„Die Wüste lebt“ (Originaltitel: The Living Desert) aus dem Jahr 1953 ist ein ganz besonderes Stück Kinogeschichte. Dieser Film war der erste abendfüllende Dokumentarfilm in Walt Disneys bahnbrechender Reihe „True-Life Adventures“ (Walt Disneys Abenteuer aus dem Reich der Natur). Vorher waren Naturfilme meist kurze, sachliche Lehrfilme. Disney hat mit dieser Reihe das Genre revolutioniert, indem er die Naturdokumentation für ein breites Publikum ins Kino brachte und zu einem unterhaltsamen, kommerziell erfolgreichen Ereignis machte.
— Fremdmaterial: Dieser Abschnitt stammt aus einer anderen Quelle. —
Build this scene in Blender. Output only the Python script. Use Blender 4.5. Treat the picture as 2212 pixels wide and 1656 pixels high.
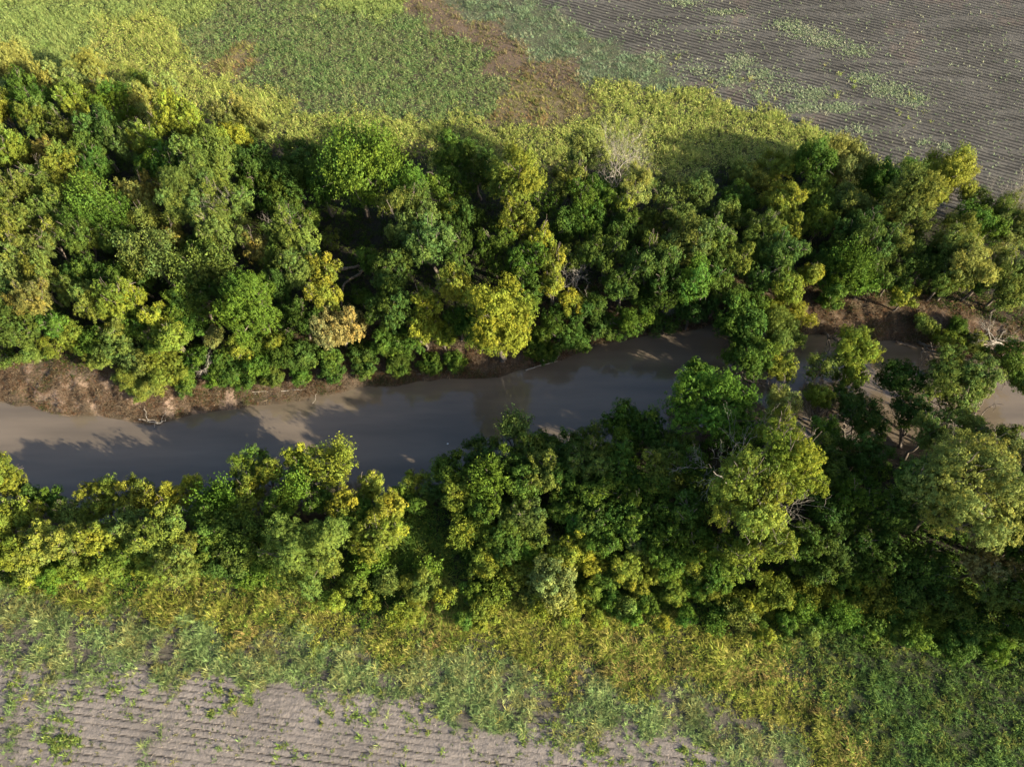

Der Film war ein riesiger Erfolg. Er gewann 1954 den Oscar als Bester Dokumentarfilm und spielte ein Vielfaches seiner Produktionskosten ein. Dieser Erfolg bewies den großen Hollywood-Studios, dass es einen Markt für Dokumentarfilme gab, und ebnete den Weg für unzählige Naturfilme, die folgten (z.B. von National Geographic oder der BBC).
Das stilistisch Besondere ist, wie der Film seine Geschichten erzählt. Anstatt nur Fakten zu präsentieren, nutzte Disney Techniken des Spielfilms, um die Tierwelt zu dramatisieren. Den Tieren wurden durch den Schnitt, die Musik und den humorvollen Kommentar menschliche Eigenschaften und Motivationen zugeschrieben. Sie wurden zu „Charakteren“ in kleinen Dramen.
Berühmtestes Beispiel ist der „Skorpion-Tanz“, bei dem das Paarungsritual von Skorpionen mit schwungvoller Square-Dance-Musik unterlegt wird, was es wie einen komischen Tanz aussehen lässt. Ein anderes Beispiel ist der spannungsgeladene Kampf zwischen einer Tarantel und einer Pepsis-Wespe.
Um das verborgene Leben der Wüste einzufangen, setzten die Kameraleute für die damalige Zeit revolutionäre Techniken ein:
- Zeitrafferaufnahmen, um das Aufblühen von Wüstenblumen nach einem Regen zu zeigen.
- Zeitlupenaufnahmen, um die Bewegungen kämpfender Tiere zu analysieren.
- Makroaufnahmen, um Insekten und kleine Reptilien in beeindruckender Nähe zu zeigen.
Für das Publikum der 50er Jahre war dies ein völlig neues und faszinierendes Seherlebnis.
Ein ebenfalls besonderer, aber kritischer Aspekt ist die Frage der Authentizität. Die „True-Life Adventures“-Reihe wurde später dafür kritisiert, Szenen zu inszenieren oder zu manipulieren, um eine bessere Geschichte zu erzählen. Beim berühmten Skorpion-Tanz wird vermutet, dass die Tiere auf einer erhitzten Platte gefilmt wurden, um sie zu „animieren“. Die Methode, die Unterhaltung über die strenge wissenschaftliche Dokumentation stellt, ist ein Markenzeichen der Serie, das „Die Wüste lebt“ begründet hat.